Justices rule on RICO lawsuit about online tobacco sales (Jan. 25, 2010)

Case Reference: 

The Supreme Court held today that a city does not have the right to sue under federal anti-racketeering law for a failure to pay city taxes.

In 2003, New York City filed four lawsuits charging that online vendors who sell tax-free cigarettes violated the Jenkins Act, which requires businesses to report out-of-state tobacco sales to state tax authorities by marketing their product as tax-free.

Two years later, Judge Deborah Batts of the U.S. District Court for the Southern District of New York dismissed the racketeering claims and state claims based on common law fraud, New York state’s consumer fraud statute, General Business Law §349 and public nuisance claims against the sellers.

She gave the city leave to refile on the racketeering claims, which city attorneys did, however Batts dismissed the case in 2006.

In September 2008, a divided three-judge panel on the 2nd U.S. Circuit Court of Appeals in New York ruled that New York did have standing to sue under federal racketeering statutes.

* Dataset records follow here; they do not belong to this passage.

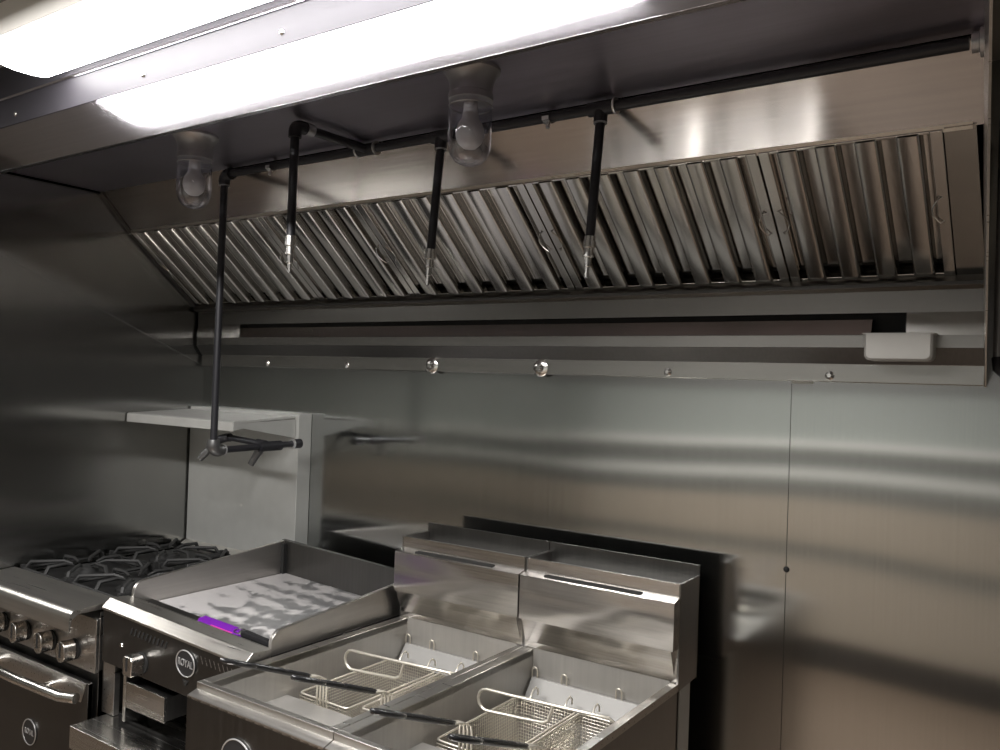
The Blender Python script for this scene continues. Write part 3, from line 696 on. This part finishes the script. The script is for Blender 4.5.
# ------------------------------------------------------------------ conduit at the right of the hood
cd = thing('wall_conduit', 'vertical conduit with a dark coupling at the right edge, beside the hood end', 'conduit', (2.485, -.05, 1.575))
def Cc(mb): return mb.xform(lambda x, y, z: (x - 2.485, y + .05, z - 1.575))
Cc(MB().tube([(2.489, -.05, 2.19), (2.489, -.05, 1.60)], .0085, 14)).build('tube', 'castalu', cd)
Cc(MB().tube([(2.519, -.05, 2.19), (2.500, -.05, 1.90)], .005, 10)).build('hose', 'rubber', cd)
Cc(MB().lathe([(.004, 0), (.017, .004), (.019, .03), (.015, .045), (.019, .06), (.019, .11), (.012, .118), (0, .118)], (2.506, -.05, 1.785), (0, 0, 1), 18)).build('coupling', 'pipe', cd)
Cc(MB().tube([(2.506, -.05, 1.79), (2.506, -.05, 1.60)], .010, 12)).build('lower_tube', 'rubber', cd)
Cc(MB().tube([(2.490, -.05, 1.61), (2.492, -.052, 1.59), (2.505, -.056, 1.577), (2.53, -.06, 1.575), (2.57, -.06, 1.58)], .012, 12)).build('elbow', 'pipe', cd)
MB().lathe([(.0, .0), (.02, .0), (.02, .014), (0, .014)], (2.489 - 2.485, 0, 2.10 - 1.575), (1, 0, 0), 16).build('bracket', 'castalu', cd)

# dent/patch on wall
pt_ = MB().lathe([(0, .004), (.003, .004), (.006, .002), (.007, 0)], (0, 0, 0), (0, -1, 0), 12).build('wall_screw', 'black')
pt_.location = (2.094, 0, 1.137); tag(pt_, 'small dark screw hole in the back wall seam right of the fryers', 'screw')

# ------------------------------------------------------------------ lights
def area(name, loc, rot, sx, sy, e, col=(1, .96, .9)):
    l = bpy.data.lights.new(name, 'AREA'); l.shape = 'RECTANGLE'; l.size = sx; l.size_y = sy; l.energy = e; l.color = col
    o = bpy.data.objects.new(name, l); COL.objects.link(o); o.location = loc; o.rotation_euler = rot; return o
area('fill_light', (1.35, -1.58, 2.17), (0, 0, 0), 1.2, .15, 66, (1, .975, .95))  # unseen fill lamp, added to brighten the room and the steel
w_ = bpy.data.worlds.new('world'); w_.use_nodes = True; S.world = w_
w_.node_tree.nodes['Background'].inputs[0].default_value = (.02, .02, .022, 1)

# ------------------------------------------------------------------ camera
cam = bpy.data.cameras.new('camera'); co = bpy.data.objects.new('camera', cam); COL.objects.link(co)
yaw, pit, rol = R(34.302), R(.522), R(1.943)
fwd = Vector((-math.sin(yaw) * math.cos(pit), math.cos(yaw) * math.cos(pit), math.sin(pit)))
rt = Vector((math.cos(yaw), math.sin(yaw), 0)); up = rt.cross(fwd)
r2 = rt * math.cos(rol) + up * math.sin(rol); u2 = -rt * math.sin(rol) + up * math.cos(rol)
co.matrix_world = Matrix(((r2.x, u2.x, -fwd.x, 2.601), (r2.y, u2.y, -fwd.y, -1.897), (r2.z, u2.z, -fwd.z, 1.530), (0, 0, 0, 1)))
cam.sensor_width = 36; cam.lens = 832.77 / 1000 * 36; cam.clip_start = .02
S.camera = co
S.view_settings.view_transform = 'Standard'; S.view_settings.look = 'None'; S.view_settings.exposure = 0
S.cycles.max_bounces = 10; S.cycles.glossy_bounces = 6; S.cycles.transparent_max_bounces = 8
S.cycles.use_denoising = True
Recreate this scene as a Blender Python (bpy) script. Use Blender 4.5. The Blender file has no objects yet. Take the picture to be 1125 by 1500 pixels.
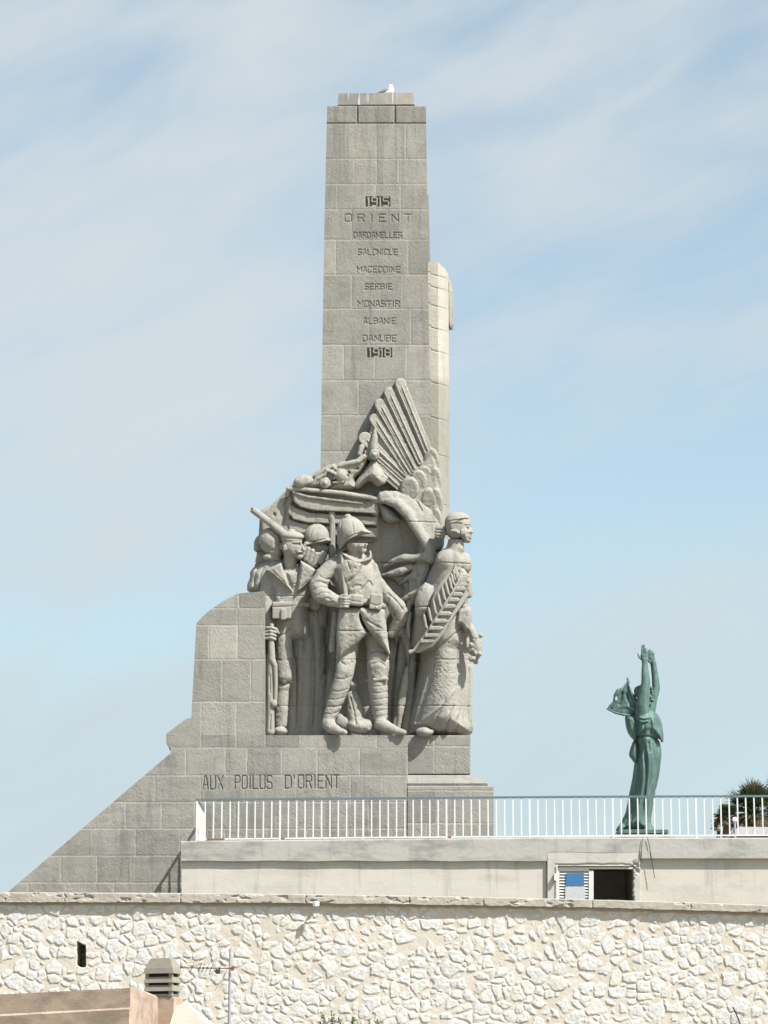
import bpy, math, random
import numpy as np
import openvdb
from mathutils import Vector

# ------------------------------------------------------------------ camera, sky, sun, exposure
SC = bpy.context.scene
COL = SC.collection
F = 4100.0                      # focal length in photo pixels (photo 1125 x 1500)
PITCH = math.radians(12.0)
cam_d = bpy.data.cameras.new("camera"); cam = bpy.data.objects.new("camera", cam_d); COL.objects.link(cam)
cam_d.sensor_fit = 'VERTICAL'; cam_d.sensor_height = 36.0; cam_d.lens = 36.0 * F / 1500.0
cam_d.clip_start = 0.5; cam_d.clip_end = 20000
cam.location = (0, 0, 0); cam.rotation_euler = (math.pi / 2 + PITCH, 0, 0)
SC.camera = cam

SUN = Vector((0.49, -0.40, 0.79)).normalized()      # direction towards the sun
sun_d = bpy.data.lights.new("sun", 'SUN'); sun = bpy.data.objects.new("sun", sun_d); COL.objects.link(sun)
sun_d.energy = 4.3; sun_d.angle = math.radians(0.53); sun_d.color = (1.0, 0.975, 0.93)
sun.rotation_euler = SUN.to_track_quat('Z', 'Y').to_euler()

SC.view_settings.view_transform = 'Standard'; SC.view_settings.look = 'None'
SC.view_settings.exposure = 1.05; SC.view_settings.gamma = 1.0
try:
    SC.cycles.use_denoising = True
    SC.cycles.max_bounces = 6
except Exception:
    pass

world = bpy.data.worlds.new("World"); SC.world = world; world.use_nodes = True
wt = world.node_tree; wn, wl = wt.nodes, wt.links
for n in list(wn): wn.remove(n)

class NT:
    """tiny helper for node trees"""
    def __init__(s, tree): s.t = tree
    def n(s, typ, ins=None, **kw):
        nd = s.t.nodes.new(typ)
        for k, v in kw.items(): setattr(nd, k, v)
        for k, v in (ins or {}).items():
            sock = nd.inputs[k]
            if isinstance(v, bpy.types.NodeSocket): s.t.links.new(v, sock)
            else: sock.default_value = v
        return nd
    def math(s, op, a, b=None, c=None, clamp=False):
        nd = s.t.nodes.new('ShaderNodeMath'); nd.operation = op; nd.use_clamp = clamp
        for i, v in enumerate((a, b, c)):
            if v is None: continue
            if isinstance(v, bpy.types.NodeSocket): s.t.links.new(v, nd.inputs[i])
            else: nd.inputs[i].default_value = v
        return nd.outputs[0]
    def mix(s, f, a, b, mode='MIX'):
        nd = s.t.nodes.new('ShaderNodeMix'); nd.data_type = 'RGBA'; nd.blend_type = mode
        for k, v in ((0, f), (6, a), (7, b)):
            if isinstance(v, bpy.types.NodeSocket): s.t.links.new(v, nd.inputs[k])
            else: nd.inputs[k].default_value = v if k == 0 else (tuple(v) + (1,))[:4]
        return nd.outputs[2]
    def ramp(s, f, lo, hi):
        return s.n('ShaderNodeMapRange', {0: f, 1: lo, 2: hi}, interpolation_type='SMOOTHSTEP').outputs[0]
    def noise(s, vec, scale, detail=4, rough=.55, dist=0):
        nd = s.n('ShaderNodeTexNoise', {'Vector': vec, 'Scale': scale, 'Detail': detail, 'Roughness': rough, 'Distortion': dist})
        return nd.outputs[0]

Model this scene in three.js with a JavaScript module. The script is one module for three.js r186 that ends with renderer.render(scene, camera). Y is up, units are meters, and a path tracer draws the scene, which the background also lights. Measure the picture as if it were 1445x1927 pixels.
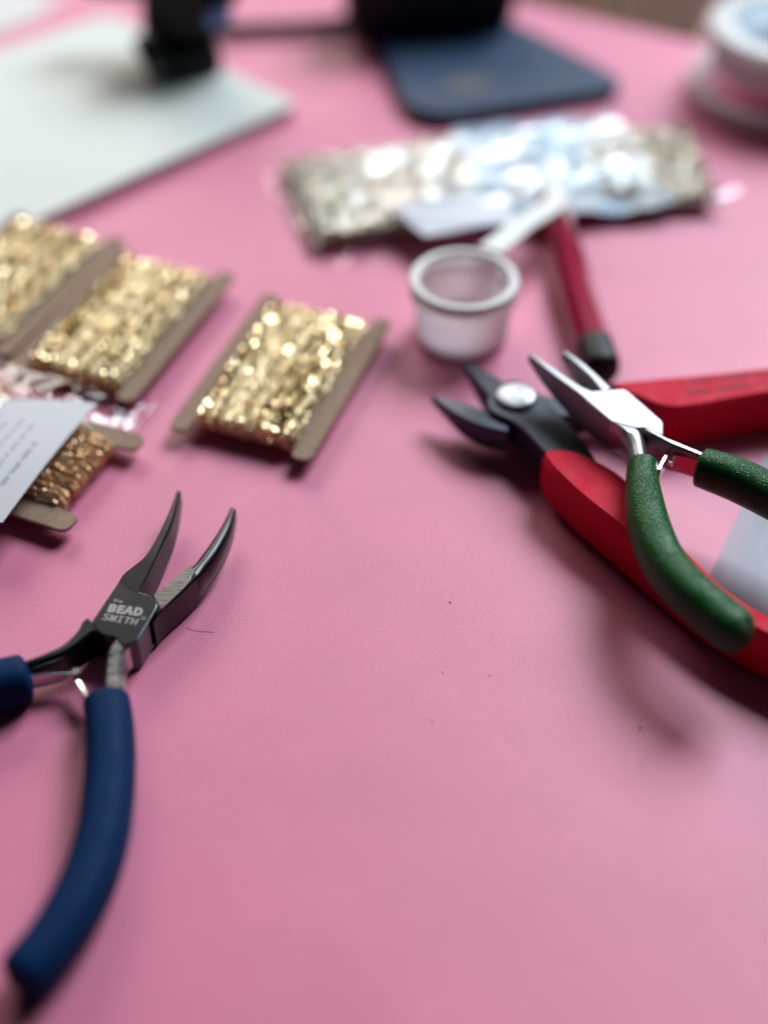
import * as THREE from 'three';
import { toCreasedNormals, mergeGeometries } from 'three/addons/utils/BufferGeometryUtils.js';
import { ImprovedNoise } from 'three/addons/math/ImprovedNoise.js';
import { RoundedBoxGeometry } from 'three/addons/geometries/RoundedBoxGeometry.js';
import { TextGeometry } from 'three/addons/geometries/TextGeometry.js';
import { FontLoader } from 'three/addons/loaders/FontLoader.js';

// ---------- camera, light, exposure ----------
const scene = new THREE.Scene();
const camera = new THREE.PerspectiveCamera(40, 767 / 1024, 0.02, 20);
camera.position.set(0, 0.22924, 0.23738);
camera.lookAt(0, 0, 0);
camera.focus = 0.306;
camera.userData.fStop = 3.1;
scene.add(camera);
const renderer = new THREE.WebGLRenderer({ antialias: true });
renderer.toneMapping = THREE.LinearToneMapping;
renderer.toneMappingExposure = 1.07;
renderer.shadowMap.enabled = true;
scene.background = new THREE.Color().setRGB(0.012, 0.013, 0.016);   // the dim room around the table

function windowLight(name, [x, y, z], w, h, color, intensity) {     // daylight coming through a window
  const l = new THREE.RectAreaLight(new THREE.Color().setRGB(...color), intensity, w, h);
  l.name = name; l.position.set(x, y, z); l.lookAt(0, 0, -0.05); scene.add(l); return l;
}
windowLight('window_light', [0.98, 1.66, -1.47], 1.2, 1.08, [0.84, 0.94, 1.0], 17.8);
windowLight('second_window_light', [-0.62, 1.06, -1.83], 1.13, 0.76, [1.0, 0.89, 0.80], 7.4);

// ---------- helpers: everything below is measured in millimetres ----------
const noise = new ImprovedNoise();
const N = (x, y = 0, z = 0) => noise.noise(x + 11.3, y + 4.7, z + 2.1);
function rng(seed) { let s = seed | 0; return () => { s = (s + 0x6d2b79f5) | 0; let t = Math.imul(s ^ (s >>> 15), 1 | s); t = (t + Math.imul(t ^ (t >>> 7), 61 | t)) ^ t; return ((t ^ (t >>> 14)) >>> 0) / 4294967296; }; }
const used = {};
function numbered(n) { used[n] = (used[n] ?? -1) + 1; return used[n] ? n + '_' + String(used[n]).padStart(3, '0') : n; }
function thing(name, label, category, [x, y, z], group) {
  const o = new THREE.Group(); o.name = numbered(name); o.position.set(x / 1000, y / 1000, z / 1000);
  o.userData = { label, category }; if (group) o.userData.group = group;
  scene.add(o); return o;
}
function part(name, geo, mat, parent, extra) {                 // geo in world mm, moved to its parent's axes
  const g = geo.clone().scale(0.001, 0.001, 0.001);
  let o = parent; while (o && o !== scene) { g.translate(-o.position.x, -o.position.y, -o.position.z); o = o.parent; }
  const m = new THREE.Mesh(g, mat); m.name = name; m.castShadow = m.receiveShadow = true;
  if (extra) Object.assign(m.userData, extra);
  (parent || scene).add(m); return m;
}
function single(name, geo, mat, label, category, [x, y, z]) {   // a thing that is one mesh, its origin at its base
  const g = geo.clone().translate(-x, -y, -z).scale(0.001, 0.001, 0.001);
  const m = new THREE.Mesh(g, mat); m.name = numbered(name); m.position.set(x / 1000, y / 1000, z / 1000);
  m.castShadow = m.receiveShadow = true; m.userData = { label, category }; scene.add(m); return m;
}
function structure(name, geo, mat) { const m = part(name, geo, mat, scene); m.userData.kind = 'structure'; return m; }
const lin = (r, g, b) => new THREE.Color().setRGB(r, g, b);

function catmull(st, sub) {
  const out = [], n = st.length;
  for (let i = 0; i < n - 1; i++) {
    const a = st[Math.max(0, i - 1)], b = st[i], c = st[i + 1], d = st[Math.min(n - 1, i + 2)];
    for (let k = 0; k < sub; k++) {
      const t = k / sub, t2 = t * t, t3 = t2 * t;
      out.push(b.map((_, j) => 0.5 * (2 * b[j] + (c[j] - a[j]) * t + (2 * a[j] - 5 * b[j] + 4 * c[j] - d[j]) * t2 + (3 * b[j] - a[j] - 3 * c[j] + d[j]) * t3)));
    }
  }
  out.push(st[n - 1].slice()); return out;
}
// A body drawn through stations [leftX, leftZ, rightX, rightZ, top, bottom, chamfer]; section 'box' (chamfered) or an exponent (rounded)
function loft(st, { section = 'box', smooth = true, sub = 6, r0 = 0, r1 = 0, crease = 0.55 } = {}) {
  let d = smooth ? catmull(st, sub) : st.map((s) => s.slice());
  const mid = (s) => [(s[0] + s[2]) / 2, (s[4] + s[5]) / 2, (s[1] + s[3]) / 2];
  const arc = (list) => { const a = [0]; for (let i = 1; i < list.length; i++) { const p = mid(list[i]), q = mid(list[i - 1]); a.push(a[i - 1] + Math.hypot(p[0] - q[0], p[1] - q[1], p[2] - q[2])); } return a; };
  let A = arc(d); const len = A[A.length - 1];
  const at = (s) => { let i = 1; while (i < A.length - 1 && A[i] < s) i++; const t = (s - A[i - 1]) / Math.max(1e-9, A[i] - A[i - 1]); return d[i - 1].map((v, j) => v + (d[i][j] - v) * t); };
  const list = [];
  const ss = A.filter((s) => s >= r0 && s <= len - r1);
  if (r0) for (let k = 7; k >= 0; k--) ss.unshift(r0 * (1 - Math.cos((7 - 0 - (7 - k)) / 8 * Math.PI / 2 + 0.02)));
  if (r1) for (let k = 0; k < 8; k++) ss.push(len - r1 * (1 - Math.cos((7 - k) / 8 * Math.PI / 2 + 0.02)));
  ss.sort((a, b) => a - b);
  for (const s of ss) {
    let f = 1;
    if (r0 && s < r0) f *= Math.sqrt(Math.max(0, 1 - (1 - s / r0) ** 2));
    if (r1 && s > len - r1) f *= Math.sqrt(Math.max(0, 1 - (1 - (len - s) / r1) ** 2));
    list.push({ q: at(s), f: Math.max(f, 0.02), s });
  }
  const pos = [], uv = [], idx = []; let M = 0;
  for (const { q, f, s } of list) {
    const [lx, lz, rx, rz, t, b, c] = q, cx = (lx + rx) / 2, cz = (lz + rz) / 2, cy = (t + b) / 2, ux = (rx - lx) / 2 * f, uz = (rz - lz) / 2 * f, w = Math.hypot(ux, uz), h = (t - b) / 2 * f;
    const pts = [];
    if (section === 'box') {
      const k = Math.min(c * f, w * 0.7, h * 0.7);
      pts.push([w - k, h], [w, h - k], [w, -h + k], [w - k, -h], [-w + k, -h], [-w, -h + k], [-w, h - k], [-w + k, h]);
    } else for (let i = 0; i < 32; i++) {
      const a = Math.PI / 2 - i / 32 * Math.PI * 2, ca = Math.cos(a), sa = Math.sin(a);
      pts.push([w * Math.sign(ca) * Math.abs(ca) ** (2 / section), h * Math.sign(sa) * Math.abs(sa) ** (2 / section)]);
    }
    pts.push(pts[0]); M = pts.length; let per = 0;
    pts.forEach(([x, y], i) => {
      if (i) per += Math.hypot(x - pts[i - 1][0], y - pts[i - 1][1]);
      pos.push(cx + (w ? ux / w : 0) * x, cy + y, cz + (w ? uz / w : 0) * x); uv.push(per / 50, s / 50);
    });
  }
  const R = list.length;
  for (let i = 0; i < R - 1; i++) for (let j = 0; j < M - 1; j++) { const a = i * M + j, b = a + 1, c = a + M, e = c + 1; idx.push(a, c, b, b, c, e); }
  for (const [i, s] of [[0, 0], [R - 1, 1]]) {
    const base = pos.length / 3, q = mid(list[i].q); pos.push(...q); uv.push(0, 0);
    for (let j = 0; j < M; j++) { pos.push(pos[(i * M + j) * 3], pos[(i * M + j) * 3 + 1], pos[(i * M + j) * 3 + 2]); uv.push(j / M, 0); }
    for (let j = 1; j < M; j++) s ? idx.push(base, base + j + 1, base + j) : idx.push(base, base + j, base + j + 1);
  }
  let vol = 0;
  for (let i = 0; i < idx.length; i += 3) { const [a, b, c] = [0, 1, 2].map((k) => pos.slice(idx[i + k] * 3, idx[i + k] * 3 + 3)); vol += a[0] * (b[1] * c[2] - b[2] * c[1]) - a[1] * (b[0] * c[2] - b[2] * c[0]) + a[2] * (b[0] * c[1] - b[1] * c[0]); }
  if (vol < 0) for (let i = 0; i < idx.length; i += 3) { const t = idx[i + 1]; idx[i + 1] = idx[i + 2]; idx[i + 2] = t; }
  const g = new THREE.BufferGeometry();
  g.setAttribute('position', new THREE.Float32BufferAttribute(pos, 3)); g.setAttribute('uv', new THREE.Float32BufferAttribute(uv, 2)); g.setIndex(idx);
  if (section === 'box') return toCreasedNormals(g, crease);
  g.computeVertexNormals();
  const nn = g.attributes.normal;
  for (let i = 0; i < R; i++) { const a = i * M, b = i * M + M - 1, v = [nn.getX(a) + nn.getX(b), nn.getY(a) + nn.getY(b), nn.getZ(a) + nn.getZ(b)], l = Math.hypot(...v) || 1; nn.setXYZ(a, v[0] / l, v[1] / l, v[2] / l); nn.setXYZ(b, v[0] / l, v[1] / l, v[2] / l); }
  return g.toNonIndexed();
}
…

Hemi Group LLC, a New Mexico-based business, and Kai Gachupin, an individual named in one of the lawsuits, appealed to the high court.

On Jan. 25, 2010, the Supreme Court reversed and remanded the lower court order in an opinion by Chief Justice John Roberts.

The city's lost taxes "were not caused directly by the alleged fraud," Roberts wrote in a majority opinion joined by Justices Antonin Scalia, Clarence Thomas and Samuel Alito and joined in part by Justice Ruth Bader Ginsburg.

In a dissenting opinion, Justice Stephen Breyer wrote that the city's revenue loss "falls squarely within the bounds of the kinds of harm that the Jenkins Act seeks to prevent."

"The statute is entitled 'An Act To assist States in collecting sales and use taxes on cigarettes,'" the justice noted.

Justice Sonia Sotomayor did not take part in the case because she had participated previously as an appellate judge on the 2nd Circuit.

Question presented: Whether city government meets the Racketeer Influenced and Corrupt Organizations Act standing requirement that a plaintiff be directly injured in its “business or property” by alleging non commercial injury resulting from non payment of taxes by non litigant third parties.